▶ Aim
Show all lines of the listing that hold the word "from".

▶ Source data
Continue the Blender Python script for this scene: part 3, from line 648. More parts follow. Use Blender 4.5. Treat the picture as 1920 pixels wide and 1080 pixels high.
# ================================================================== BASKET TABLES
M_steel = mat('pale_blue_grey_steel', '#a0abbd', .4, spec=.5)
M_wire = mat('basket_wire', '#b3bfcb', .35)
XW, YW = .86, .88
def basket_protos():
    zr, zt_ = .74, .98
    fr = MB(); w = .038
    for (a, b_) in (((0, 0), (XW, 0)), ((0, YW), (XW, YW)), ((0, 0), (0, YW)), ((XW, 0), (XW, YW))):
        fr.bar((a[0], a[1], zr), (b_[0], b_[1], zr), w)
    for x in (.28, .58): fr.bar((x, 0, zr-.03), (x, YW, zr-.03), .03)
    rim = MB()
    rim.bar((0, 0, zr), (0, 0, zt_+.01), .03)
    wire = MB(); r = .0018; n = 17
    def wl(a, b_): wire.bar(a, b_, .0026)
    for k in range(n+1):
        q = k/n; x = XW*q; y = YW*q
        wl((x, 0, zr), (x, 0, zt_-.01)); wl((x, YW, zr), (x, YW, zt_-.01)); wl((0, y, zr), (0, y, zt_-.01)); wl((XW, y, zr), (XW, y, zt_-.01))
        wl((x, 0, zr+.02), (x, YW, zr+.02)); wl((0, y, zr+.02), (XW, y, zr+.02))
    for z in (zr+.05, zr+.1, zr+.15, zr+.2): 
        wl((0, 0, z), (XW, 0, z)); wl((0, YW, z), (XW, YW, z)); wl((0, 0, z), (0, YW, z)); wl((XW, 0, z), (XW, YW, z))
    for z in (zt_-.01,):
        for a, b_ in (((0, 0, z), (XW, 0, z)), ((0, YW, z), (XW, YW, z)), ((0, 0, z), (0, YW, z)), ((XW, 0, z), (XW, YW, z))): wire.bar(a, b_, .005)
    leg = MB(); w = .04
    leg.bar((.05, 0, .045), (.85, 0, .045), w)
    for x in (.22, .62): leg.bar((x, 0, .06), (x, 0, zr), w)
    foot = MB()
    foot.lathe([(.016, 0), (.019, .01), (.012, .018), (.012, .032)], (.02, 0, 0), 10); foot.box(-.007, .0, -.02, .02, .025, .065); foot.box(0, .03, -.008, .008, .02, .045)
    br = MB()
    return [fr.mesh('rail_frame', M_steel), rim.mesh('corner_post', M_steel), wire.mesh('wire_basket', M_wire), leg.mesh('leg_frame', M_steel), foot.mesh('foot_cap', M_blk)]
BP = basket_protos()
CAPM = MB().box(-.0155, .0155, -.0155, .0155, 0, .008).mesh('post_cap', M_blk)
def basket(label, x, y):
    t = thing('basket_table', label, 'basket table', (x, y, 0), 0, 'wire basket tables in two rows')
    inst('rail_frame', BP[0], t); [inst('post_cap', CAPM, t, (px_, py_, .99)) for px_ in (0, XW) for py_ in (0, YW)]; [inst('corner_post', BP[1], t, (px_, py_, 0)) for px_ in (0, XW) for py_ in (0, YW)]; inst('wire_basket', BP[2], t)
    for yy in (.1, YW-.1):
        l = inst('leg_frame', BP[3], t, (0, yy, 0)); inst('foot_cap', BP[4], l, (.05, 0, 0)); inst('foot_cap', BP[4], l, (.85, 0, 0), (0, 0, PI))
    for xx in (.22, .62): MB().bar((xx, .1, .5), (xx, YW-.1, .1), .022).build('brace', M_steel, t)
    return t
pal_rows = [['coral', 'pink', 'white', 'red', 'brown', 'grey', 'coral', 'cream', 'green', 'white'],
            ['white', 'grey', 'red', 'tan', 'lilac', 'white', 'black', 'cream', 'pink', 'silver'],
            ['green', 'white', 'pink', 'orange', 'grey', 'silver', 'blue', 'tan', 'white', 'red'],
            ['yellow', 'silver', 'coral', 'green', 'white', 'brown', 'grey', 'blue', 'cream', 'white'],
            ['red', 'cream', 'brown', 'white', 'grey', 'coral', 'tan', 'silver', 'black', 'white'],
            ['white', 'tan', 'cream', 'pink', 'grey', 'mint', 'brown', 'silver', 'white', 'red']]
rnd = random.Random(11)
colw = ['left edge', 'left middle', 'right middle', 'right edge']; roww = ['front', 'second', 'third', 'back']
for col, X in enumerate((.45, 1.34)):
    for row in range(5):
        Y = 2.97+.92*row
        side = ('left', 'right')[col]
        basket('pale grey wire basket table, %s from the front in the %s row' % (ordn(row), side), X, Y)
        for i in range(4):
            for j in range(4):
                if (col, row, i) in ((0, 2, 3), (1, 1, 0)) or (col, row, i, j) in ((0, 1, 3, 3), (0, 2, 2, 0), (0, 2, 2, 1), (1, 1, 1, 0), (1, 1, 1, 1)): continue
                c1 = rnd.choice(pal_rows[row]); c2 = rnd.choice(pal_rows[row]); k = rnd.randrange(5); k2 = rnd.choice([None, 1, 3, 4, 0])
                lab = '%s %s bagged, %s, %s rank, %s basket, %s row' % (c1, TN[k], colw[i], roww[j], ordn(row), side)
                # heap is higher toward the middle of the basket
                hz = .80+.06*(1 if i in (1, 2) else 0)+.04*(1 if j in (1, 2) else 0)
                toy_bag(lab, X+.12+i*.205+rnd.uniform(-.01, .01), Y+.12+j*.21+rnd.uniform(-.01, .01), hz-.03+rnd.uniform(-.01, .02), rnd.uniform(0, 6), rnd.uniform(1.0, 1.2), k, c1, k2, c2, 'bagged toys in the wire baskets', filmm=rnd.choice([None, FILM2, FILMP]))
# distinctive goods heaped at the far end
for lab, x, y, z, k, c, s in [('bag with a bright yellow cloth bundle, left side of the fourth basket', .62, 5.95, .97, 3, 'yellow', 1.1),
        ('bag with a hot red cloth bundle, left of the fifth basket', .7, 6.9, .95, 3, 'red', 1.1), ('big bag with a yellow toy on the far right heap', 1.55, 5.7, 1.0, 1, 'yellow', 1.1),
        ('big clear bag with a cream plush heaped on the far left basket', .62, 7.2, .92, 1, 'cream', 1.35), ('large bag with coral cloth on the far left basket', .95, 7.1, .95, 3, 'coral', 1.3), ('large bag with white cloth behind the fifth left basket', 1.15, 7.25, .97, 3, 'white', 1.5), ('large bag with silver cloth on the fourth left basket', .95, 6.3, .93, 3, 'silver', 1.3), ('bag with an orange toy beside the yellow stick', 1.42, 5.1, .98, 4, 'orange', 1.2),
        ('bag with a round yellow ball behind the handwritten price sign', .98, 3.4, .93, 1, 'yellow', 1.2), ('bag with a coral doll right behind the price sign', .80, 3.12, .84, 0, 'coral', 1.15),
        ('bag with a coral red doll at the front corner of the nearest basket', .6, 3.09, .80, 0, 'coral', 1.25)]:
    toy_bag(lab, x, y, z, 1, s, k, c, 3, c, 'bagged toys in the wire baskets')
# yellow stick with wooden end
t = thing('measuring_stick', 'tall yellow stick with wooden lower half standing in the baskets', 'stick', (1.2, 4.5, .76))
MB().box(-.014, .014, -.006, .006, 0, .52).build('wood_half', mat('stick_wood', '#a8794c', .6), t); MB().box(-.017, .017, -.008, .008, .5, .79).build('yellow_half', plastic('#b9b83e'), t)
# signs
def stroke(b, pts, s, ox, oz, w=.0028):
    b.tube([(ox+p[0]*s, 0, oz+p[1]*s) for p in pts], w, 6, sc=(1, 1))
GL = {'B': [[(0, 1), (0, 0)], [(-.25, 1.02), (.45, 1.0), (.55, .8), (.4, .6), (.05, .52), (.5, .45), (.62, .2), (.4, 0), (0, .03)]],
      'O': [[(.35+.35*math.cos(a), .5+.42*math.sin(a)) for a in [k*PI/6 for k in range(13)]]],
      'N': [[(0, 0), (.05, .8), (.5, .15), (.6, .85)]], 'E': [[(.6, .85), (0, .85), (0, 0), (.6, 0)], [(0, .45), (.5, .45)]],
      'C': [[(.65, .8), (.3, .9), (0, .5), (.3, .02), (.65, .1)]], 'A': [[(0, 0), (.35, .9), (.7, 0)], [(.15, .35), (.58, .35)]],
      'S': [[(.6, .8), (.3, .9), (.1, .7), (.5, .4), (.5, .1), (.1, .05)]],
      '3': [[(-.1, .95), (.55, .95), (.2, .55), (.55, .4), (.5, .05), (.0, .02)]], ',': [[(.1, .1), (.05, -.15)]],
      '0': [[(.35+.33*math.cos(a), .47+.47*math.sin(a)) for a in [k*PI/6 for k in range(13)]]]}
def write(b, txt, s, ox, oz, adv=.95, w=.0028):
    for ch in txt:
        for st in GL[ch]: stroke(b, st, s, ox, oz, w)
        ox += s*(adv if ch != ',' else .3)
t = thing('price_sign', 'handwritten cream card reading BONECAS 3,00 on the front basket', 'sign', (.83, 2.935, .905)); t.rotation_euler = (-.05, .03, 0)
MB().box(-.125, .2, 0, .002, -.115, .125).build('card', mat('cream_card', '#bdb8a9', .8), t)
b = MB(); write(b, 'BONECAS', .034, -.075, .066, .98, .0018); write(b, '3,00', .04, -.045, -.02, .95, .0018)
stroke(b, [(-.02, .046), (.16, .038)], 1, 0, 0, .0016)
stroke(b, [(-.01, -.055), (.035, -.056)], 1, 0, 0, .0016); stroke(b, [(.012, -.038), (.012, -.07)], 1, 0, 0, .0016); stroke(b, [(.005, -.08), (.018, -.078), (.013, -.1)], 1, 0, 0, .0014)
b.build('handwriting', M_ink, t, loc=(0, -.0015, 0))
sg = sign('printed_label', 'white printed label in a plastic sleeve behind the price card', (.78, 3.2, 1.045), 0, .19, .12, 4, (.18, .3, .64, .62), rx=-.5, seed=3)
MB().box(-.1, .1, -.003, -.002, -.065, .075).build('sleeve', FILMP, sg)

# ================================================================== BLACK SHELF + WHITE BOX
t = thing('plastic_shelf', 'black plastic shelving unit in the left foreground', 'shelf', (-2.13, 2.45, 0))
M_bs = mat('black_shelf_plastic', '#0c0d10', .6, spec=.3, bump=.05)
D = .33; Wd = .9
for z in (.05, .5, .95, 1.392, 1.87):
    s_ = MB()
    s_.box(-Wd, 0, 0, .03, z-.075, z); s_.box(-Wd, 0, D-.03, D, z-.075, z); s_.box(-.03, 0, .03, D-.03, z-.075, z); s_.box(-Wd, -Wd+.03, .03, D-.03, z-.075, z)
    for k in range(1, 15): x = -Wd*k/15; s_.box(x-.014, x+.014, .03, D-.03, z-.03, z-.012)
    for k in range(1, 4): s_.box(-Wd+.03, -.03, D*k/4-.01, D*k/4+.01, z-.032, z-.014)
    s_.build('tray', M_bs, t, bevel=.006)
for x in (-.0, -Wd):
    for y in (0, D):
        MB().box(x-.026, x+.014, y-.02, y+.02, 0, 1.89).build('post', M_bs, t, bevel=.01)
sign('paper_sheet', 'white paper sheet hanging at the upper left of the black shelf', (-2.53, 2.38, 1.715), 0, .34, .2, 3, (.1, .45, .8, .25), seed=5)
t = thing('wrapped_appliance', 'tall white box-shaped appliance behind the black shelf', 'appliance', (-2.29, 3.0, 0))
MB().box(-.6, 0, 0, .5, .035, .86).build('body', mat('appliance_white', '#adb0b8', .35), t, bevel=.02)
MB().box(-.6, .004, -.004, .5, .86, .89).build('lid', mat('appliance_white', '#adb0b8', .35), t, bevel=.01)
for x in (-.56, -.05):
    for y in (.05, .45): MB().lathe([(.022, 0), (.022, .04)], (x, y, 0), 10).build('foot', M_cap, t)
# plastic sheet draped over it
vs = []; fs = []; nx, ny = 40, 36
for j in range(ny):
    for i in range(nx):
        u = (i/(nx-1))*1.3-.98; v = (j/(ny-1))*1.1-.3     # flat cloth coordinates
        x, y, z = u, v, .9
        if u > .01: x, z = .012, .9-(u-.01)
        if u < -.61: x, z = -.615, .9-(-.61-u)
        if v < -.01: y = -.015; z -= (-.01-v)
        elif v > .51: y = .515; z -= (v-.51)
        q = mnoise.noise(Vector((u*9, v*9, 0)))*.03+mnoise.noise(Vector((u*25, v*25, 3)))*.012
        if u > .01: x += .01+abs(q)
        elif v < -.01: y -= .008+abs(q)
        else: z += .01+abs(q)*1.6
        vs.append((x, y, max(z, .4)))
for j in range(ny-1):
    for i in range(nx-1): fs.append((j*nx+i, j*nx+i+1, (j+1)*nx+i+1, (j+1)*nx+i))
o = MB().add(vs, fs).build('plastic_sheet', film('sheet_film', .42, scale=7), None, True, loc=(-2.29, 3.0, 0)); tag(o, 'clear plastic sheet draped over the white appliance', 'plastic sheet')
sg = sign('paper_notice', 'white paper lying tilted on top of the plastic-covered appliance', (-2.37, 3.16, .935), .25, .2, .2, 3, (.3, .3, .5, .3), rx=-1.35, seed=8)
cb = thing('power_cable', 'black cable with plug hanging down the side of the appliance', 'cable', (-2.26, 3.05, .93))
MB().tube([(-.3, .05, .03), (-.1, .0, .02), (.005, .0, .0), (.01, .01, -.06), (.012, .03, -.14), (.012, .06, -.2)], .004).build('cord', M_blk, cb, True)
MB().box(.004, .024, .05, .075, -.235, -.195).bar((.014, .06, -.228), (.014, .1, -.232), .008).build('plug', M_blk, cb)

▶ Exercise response
Continue the Blender Python script for this scene: part 3, from line 648. More parts follow. Use Blender 4.5. Treat the picture as 1920 pixels wide and 1080 pixels high.
        basket('pale grey wire basket table, %s from the front in the %s row' % (ordn(row), side), X, Y)